More Than a Princess

I will never forget our first rescue.  She was eight! I will never forget walking into that place around noon.  As the door opened I was hit by the smell of alcohol and the air was heavy.  I had walked by that place hundreds of times before and never truly “seen” it. I know I didn’t control my face and I’m certain I was shaking.  I didn’t know what to say, but I didn’t have to say much. A woman shouted, and a little girl grabbed my hand declaring she was coming with me. We walked out!

She was tiny and confident. At the age of eight she had lived so much.  She knew of pain and betrayal and of the dark and scary things that move in the night.

There were a few things she didn’t know yet…

I told her I didn’t know what I was doing.  I told her I would fail her. I told her I would do my best, but it was GOD who had rescued her.  It was God who had heard her cry. It was God who knows all things. All she had been through. All her pain and mess and trauma.  He sees all of her AND He LOVES her.

I told her there was NOTHING she could do to separate her from His love. Nothing good enough and nothing bad enough.  

She didn’t believe me, so she began to put those words to the test.

We wrestled. She tested. She raged. She kicked and screamed.  I thought we might lose her. There were layers and layers of woundedness, bitterness, brokenness, trauma and abuse.

We told her she was a princess.  We told her she was a child of God.  We told her she was loved.

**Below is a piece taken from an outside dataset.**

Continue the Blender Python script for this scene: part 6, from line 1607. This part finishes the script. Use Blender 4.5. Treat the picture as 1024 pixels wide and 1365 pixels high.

We told her she was brave and valuable and new.  We fought every lie with God’s truth.

A few weeks ago, we interviewed her as she longs to tell her story to the world.  

What would you say to the girls that still live in the barrio?

For me, the key is, don’t lose faith in yourself. It all depends on what you believe.

Look at Wanda, she lives in this barrio but she is not here.Women like Greici and Wanda and Joy--They believe in who they are, they’ve made goals.

Sometimes, they tell us things or we dream of things, but we let them go because it is too hard and we think we are not going to be able to do it. I would tell the girls, they are the ones that create their future.  You don’t have to wait until you are a big star to show the world who you are. You can start when you are little and you can do beautiful work for the world that starts in yourself. So that’s why I think, the advice I would give is to believe in yourself.

What do you want people in the United States to know about you?

Well, I want them to know first that I am a child of God. Because He took me to a house called Light and Hope and gave me a New Hope.

Do you feel like the princess you were dreaming to be?

I feel like more than a princess. When you read story books of princesses and everything is perfect. What I know now is the real princesses aren’t the ones who live in a gold palaces they are the ones that will challenge the world and confront the world to find the gold.

What should people in the United States know about the New Hope Girls house of Hope & Light?

I want them to know that the title is more than a title, it is a reality.  We are using God’s word as a double edge sword to help girls like me and others who are like me.  There is a New Hope found in knowing God and knowing who you are and who you can become in the future. Imagine if this house didn’t exist I wouldn’t know God and I wouldn’t know what a real princess is. The one who fights or the one who just has it all. If New Hope didn’t exist, then there wouldn’t be girls that know who they are, and they would not be ready to help others know who they are.

Who are you?

People tell me I have a gift of leadership. I see myself as a guide. Taking people from the darkness into a different place where they can realize their dreams and become who they want to be. That’s exactly what New Hope did for me.

Boy things have changed over the years. Before, there were times I wanted to run away. Now I’m looking at the reality that I have two more years before I turn eighteen. It is going to be hard to confront the world. I grew up in New Hope, I lived in this barrio, but God pulled me out. And now, as I go out into the world, there is no one telling me what to do. But the thing I keep thinking of is that-- I was born in this world but I am not of this world.